A little later - probably a year or so and my dad and I were over at his girlfriend's place one day and she put on Queen's "A Night at the Opera". "Death On Two Legs", "Bohemian Rhapsody", "I’m in Love With My Car".... again I was just mesmerized. She had Foreigner and all the Beatles catalogue - all that really grabbed my attention.
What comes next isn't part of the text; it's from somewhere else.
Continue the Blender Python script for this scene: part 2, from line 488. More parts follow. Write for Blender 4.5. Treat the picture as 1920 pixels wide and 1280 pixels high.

But the big moment for me - the one where I knew I wanted to be a part of that.... was when I was about 10 or 11 y/o and I first heard Zep's "Whole Lotta Love". The heaviness of it, the stereo Theremin stuff, the drums..... and, holy shit, Page's guitar solo in that song.... just fucked me up. The sound of that squealing guitar. That changed me. I was in. Then at some point I saw pictures of the mysterious Jimmy Page in Cream magazine or somewhere. There would be no going back. I wore that Led Zeppelin II album out. And eventually - all of their stuff.
 

gecko zzed

Grumpy Mod
My Dad liked playing records, particuarly classical music. He also played jazz and assorted novelty records (e.g. purple people eater, my old man's a dustman). So I enjoyed listening to all that music as well.

But it wasn't until I heard The Beatles on the radio that I decided I wanted to play music, rather than listen to it. It started with me playing a broom like a guitar on the kitchen table. I got my first guitar when I was fourteen or fifteen and have not stopped playing since.